> [RECORDS SUPPLIED]
==========

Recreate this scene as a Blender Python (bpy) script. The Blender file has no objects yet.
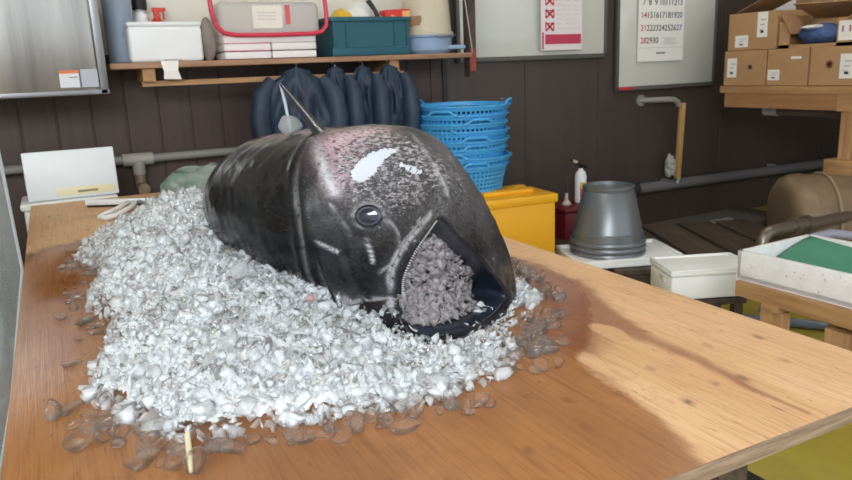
import bpy, bmesh, math, random
import numpy as np
from mathutils import Vector, Matrix

C = bpy.context.scene.collection
SC = bpy.context.scene

# ---------------------------------------------------------------- camera, sky, lights, exposure
cam_d = bpy.data.cameras.new('camera')
cam = bpy.data.objects.new('camera', cam_d)
C.objects.link(cam)
SC.camera = cam
cam_d.sensor_width = 36.0
cam_d.lens = 36.0 * 722.0 / 852.0
cam_d.clip_start = 0.02
_X = Vector((1459, -231, 722)).normalized()
_Y = Vector((-382, -155, 722)); _Y = (_Y - _X * _X.dot(_Y)).normalized()
_Z = _X.cross(_Y)
right = Vector((_X[0], _Y[0], _Z[0])); down = Vector((_X[1], _Y[1], _Z[1])); fwd = Vector((_X[2], _Y[2], _Z[2]))
cam.matrix_world = Matrix(((right.x, -down.x, -fwd.x, 0), (right.y, -down.y, -fwd.y, 0), (right.z, -down.z, -fwd.z, 1.20), (0, 0, 0, 1)))
cam_d.dof.use_dof = True
cam_d.dof.focus_distance = 1.28
cam_d.dof.aperture_fstop = 12.0

world = bpy.data.worlds.new('World'); SC.world = world
world.use_nodes = True
world.node_tree.nodes['Background'].inputs[0].default_value = (0.86, 0.93, 1.0, 1)
world.node_tree.nodes['Background'].inputs[1].default_value = 1.05
SC.view_settings.view_transform = 'Standard'
SC.view_settings.look = 'None'
SC.cycles.max_bounces = 20; SC.cycles.transmission_bounces = 18; SC.cycles.glossy_bounces = 6; SC.cycles.diffuse_bounces = 6; SC.cycles.transparent_max_bounces = 24
SC.view_settings.gamma = 1.0
SC.view_settings.use_curve_mapping = False
SC.view_settings.exposure = 0.35

def area(name, loc, target, sx, sy, power, col=(1, 1, 1)):
    d = bpy.data.lights.new(name, 'AREA'); d.shape = 'RECTANGLE'; d.size = sx; d.size_y = sy
    d.energy = power; d.color = col
    o = bpy.data.objects.new(name, d); C.objects.link(o)
    o.location = loc
    o.rotation_euler = (Vector(target) - Vector(loc)).to_track_quat('-Z', 'Y').to_euler()
    return o
# daylight through the open shop front
area('daylight_front', (-1.6, -1.4, 2.9), (0.4, 1.6, 0.7), 3.2, 2.0, 235, (0.92, 0.965, 1.0))

# ---------------------------------------------------------------- helpers
def lin(c):
    return tuple(((v / 255.0) / 12.92 if v <= 10 else ((v / 255.0 + 0.055) / 1.055) ** 2.4) for v in c)
MATS = {}
def mat(name, rgb, rough=0.5, metal=0.0, spec=0.5, var=0.0, scale=8.0, bump=0.0, bscale=40.0, trans=0.0, ior=1.45, coat=0.0, emit=0.0, stretch=(1, 1, 1), rgb2=None):
    if name in MATS: return MATS[name]
    m = bpy.data.materials.new(name); MATS[name] = m
    m.use_nodes = True
    nt = m.node_tree; b = nt.nodes['Principled BSDF']
    c = lin(rgb)
    b.inputs['Base Color'].default_value = (*c, 1)
    b.inputs['Roughness'].default_value = rough
    b.inputs['Metallic'].default_value = metal
    b.inputs['Specular IOR Level'].default_value = spec
    b.inputs['Transmission Weight'].default_value = trans
    b.inputs['IOR'].default_value = ior
    b.inputs['Coat Weight'].default_value = coat
    if emit:
        b.inputs['Emission Color'].default_value = (*c, 1); b.inputs['Emission Strength'].default_value = emit
    tc = nt.nodes.new('ShaderNodeTexCoord'); mp = nt.nodes.new('ShaderNodeMapping')
    mp.inputs['Scale'].default_value = stretch
    nt.links.new(tc.outputs['Object'], mp.inputs['Vector'])
    if var or rgb2:
        n = nt.nodes.new('ShaderNodeTexNoise'); n.inputs['Scale'].default_value = scale; n.inputs['Detail'].default_value = 6
        n.inputs['Roughness'].default_value = 0.65
        nt.links.new(mp.outputs[0], n.inputs['Vector'])
        r = nt.nodes.new('ShaderNodeValToRGB')
        c2 = lin(rgb2) if rgb2 else tuple(v * (1 - var) for v in c)
        c1 = c if rgb2 else tuple(min(1, v * (1 + var * 0.5)) for v in c)
        r.color_ramp.elements[0].position = 0.34; r.color_ramp.elements[0].color = (*c2, 1)
        r.color_ramp.elements[1].position = 0.66; r.color_ramp.elements[1].color = (*c1, 1)
        nt.links.new(n.outputs['Fac'], r.inputs['Fac']); nt.links.new(r.outputs[0], b.inputs['Base Color'])
    if bump:
        n2 = nt.nodes.new('ShaderNodeTexNoise'); n2.inputs['Scale'].default_value = bscale; n2.inputs['Detail'].default_value = 4
        nt.links.new(mp.outputs[0], n2.inputs['Vector'])
        bp = nt.nodes.new('ShaderNodeBump'); bp.inputs['Strength'].default_value = bump; bp.inputs['Distance'].default_value = 0.01
        nt.links.new(n2.outputs['Fac'], bp.inputs['Height']); nt.links.new(bp.outputs[0], b.inputs['Normal'])
    return m

def mesh_obj(name, verts, faces, m=None, parent=None, smooth=False, loc=None, rot=None):
    me = bpy.data.meshes.new(name)
    me.from_pydata([tuple(map(float, v)) for v in verts], [], [tuple(int(i) for i in f) for f in faces])
    me.update()
    if smooth: me.polygons.foreach_set('use_smooth', [True] * len(me.polygons))
    o = bpy.data.objects.new(name, me)
    C.objects.link(o)
    if m:
        for k in (m if isinstance(m, (list, tuple)) else [m]): me.materials.append(k)
    if parent: o.parent = parent
    if loc is not None: o.location = loc
    if rot is not None: o.rotation_euler = rot
    return o

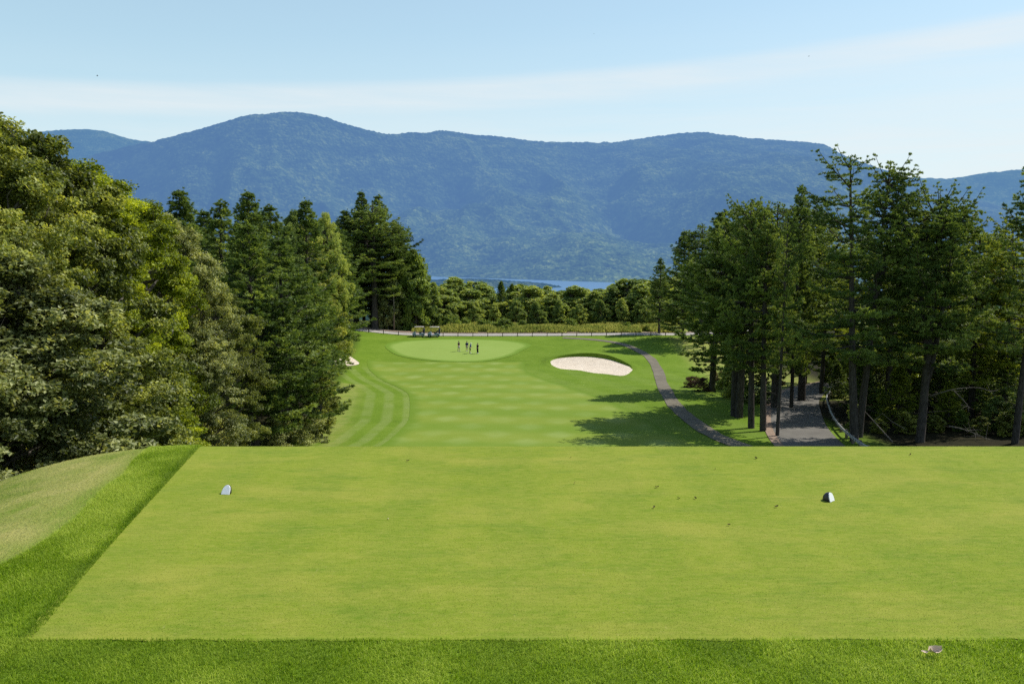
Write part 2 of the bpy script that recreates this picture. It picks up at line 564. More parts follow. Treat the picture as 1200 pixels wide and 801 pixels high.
# ------------------------------------------------------------------ ground
def axis(parts):
    out = []
    for a, b, st in parts: out.append(np.arange(a, b, st))
    return np.concatenate(out)


def grow(a, b, st, r):
    v = [a]
    while v[-1] < b: v.append(v[-1] + st); st *= r
    return np.array(v)


gx_pos = np.concatenate([np.arange(0, 13, 0.25), np.arange(13, 62, 0.6), grow(62, 9000, 1.0, 1.16)])
gx = np.concatenate([-gx_pos[:0:-1], gx_pos])
gy = np.concatenate([-grow(8, 300, 0.6, 1.3)[::-1], np.arange(-7.5, 13.5, 0.2), np.arange(13.5, 165, 0.6), grow(165, 9000, 1.0, 1.09)])
GX, GY = np.meshgrid(gx, gy)
GZ = height(GX, GY)
idx = np.arange(GX.size).reshape(GX.shape)
Q = np.stack([idx[:-1, :-1], idx[:-1, 1:], idx[1:, 1:], idx[1:, :-1]], -1).reshape(-1, 4)
mow = (f_left(GY) - GX + 0.35) / (1.05 + 0.25 * fbm(GX * 0 + 1, GY / 30, 1))
rightside = GX > 0
mow = np.where(rightside, (GX - f_right(GY)) / 3.0 + 0.3, mow)
mown = sstep(44, 50, GY) * (1 - sstep(112, 124, GY)) * np.where(rightside, 0.3, sstep(7.5, 4.0, f_left(GY) - GX))
dry = 1.0 * sstep(0.5, 0.95, tee_edge(GY) - GX - 0.75 * sstep(6.8, 5.0, GY)) * sstep(0.2, 0.5, tee_edge(GY) - GX) * (GY < 20) * (GY > 2.5) * sstep(7.5, 3.8, tee_edge(GY) - GX + 0.0 * GY)
dry = np.maximum(dry, 0.8 * sstep(25, 29, GX - 0.06 * (GY - 100)) * (GY > 84) * (GY < 150) * sstep(52, 40, GX))
dry = np.maximum(dry, 0.55 * sstep(-12.5, -15.5, GX + (GY - 65) * 0.14) * (GY > 50) * (GY < 100))
dry = np.maximum(dry, 0.7 * sstep(157, 160, GY))
dry = np.clip(dry, 0, 1)
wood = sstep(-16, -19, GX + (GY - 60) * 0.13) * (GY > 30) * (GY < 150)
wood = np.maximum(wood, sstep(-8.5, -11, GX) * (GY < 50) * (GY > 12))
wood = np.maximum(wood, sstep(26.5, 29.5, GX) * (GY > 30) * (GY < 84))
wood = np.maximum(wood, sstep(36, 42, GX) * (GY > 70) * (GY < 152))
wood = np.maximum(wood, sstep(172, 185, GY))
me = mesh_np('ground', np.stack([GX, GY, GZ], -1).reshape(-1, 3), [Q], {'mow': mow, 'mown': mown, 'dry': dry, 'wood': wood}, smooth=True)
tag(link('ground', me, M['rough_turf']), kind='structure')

# tee lawn
rows = np.concatenate([np.arange(5.10, 10.4, 0.12), np.arange(10.4, 10.8, 0.04)])
cols = np.linspace(0, 1, 90)
X = (tee_edge(rows) + 0.03 * fbm(rows * 4, rows * 0 + 1, 3))[:, None] * (1 - cols) + 9.6 * cols
Y = np.broadcast_to(rows[:, None], X.shape)
Yj = Y - np.where(np.arange(len(rows))[:, None] == 0, 0.035 * fbm(X * 5, X * 0 + 3, 3), 0)
idx = np.arange(X.size).reshape(X.shape)
Q = np.stack([idx[:-1, :-1], idx[:-1, 1:], idx[1:, 1:], idx[1:, :-1]], -1).reshape(-1, 4)
me = mesh_np('tee_lawn', np.stack([X, Yj, height(X, Yj) + 0.005], -1).reshape(-1, 3), [Q], smooth=True)
tag(link('tee_lawn', me, M['tee_turf']), kind='structure')

# fairway
rows = np.arange(42, 126.1, 0.5)
rl = f_left(rows); rr = f_right(rows)
kk = np.exp(-np.linspace(-2, 2, 25) ** 2); kk /= kk.sum()
rl = np.convolve(np.pad(rl, 12, mode='edge'), kk, mode='valid'); rr = np.convolve(np.pad(rr, 12, mode='edge'), kk, mode='valid')
cols = np.linspace(0, 1, 60)
X = rl[:, None] * (1 - cols) + rr[:, None] * cols
Y = np.broadcast_to(rows[:, None], X.shape)
idx = np.arange(X.size).reshape(X.shape)
Q = np.stack([idx[:-1, :-1], idx[:-1, 1:], idx[1:, 1:], idx[1:, :-1]], -1).reshape(-1, 4)
me = mesh_np('fairway', np.stack([X, Y, height(X, Y) + 0.02], -1).reshape(-1, 3), [Q], {'edge': np.minimum(np.minimum(X - rl[:, None], rr[:, None] - X), (126 - Y) * 0.8)}, smooth=True)
tag(link('fairway', me, M['fairway_turf']), kind='structure')

green_pts = [ground_at(*p) for p in [(452, 404), (470, 399.5), (510, 397.4), (560, 397.4), (600, 399.5), (622, 404), (612, 411), (596, 418), (560, 424), (510, 423), (472, 418), (456, 411)]]
sheet_disc('putting_green', smooth_poly(green_pts), 0.045, M['green_turf'])

bunk_pts = [ground_at(*p) for p in [(643, 425), (650, 420.5), (672, 418), (700, 418.6), (722, 423), (740, 430), (741, 435), (730, 440.5), (705, 438), (680, 434.5), (655, 432)]]
bp = smooth_poly(bunk_pts)
sheet_disc('sand_bunker', bp, 0.05, M['sand'], 14)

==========

Restate exactly, please, only the lines between the start of the data and the line containing "SC = bpy.context.scene", both ends included, skipping the pictures.

Recreate this scene as a Blender Python (bpy) script. The Blender file has no objects yet.
import bpy, bmesh, math, random
import numpy as np
from mathutils import Vector, Matrix

C = bpy.context.scene.collection
SC = bpy.context.scene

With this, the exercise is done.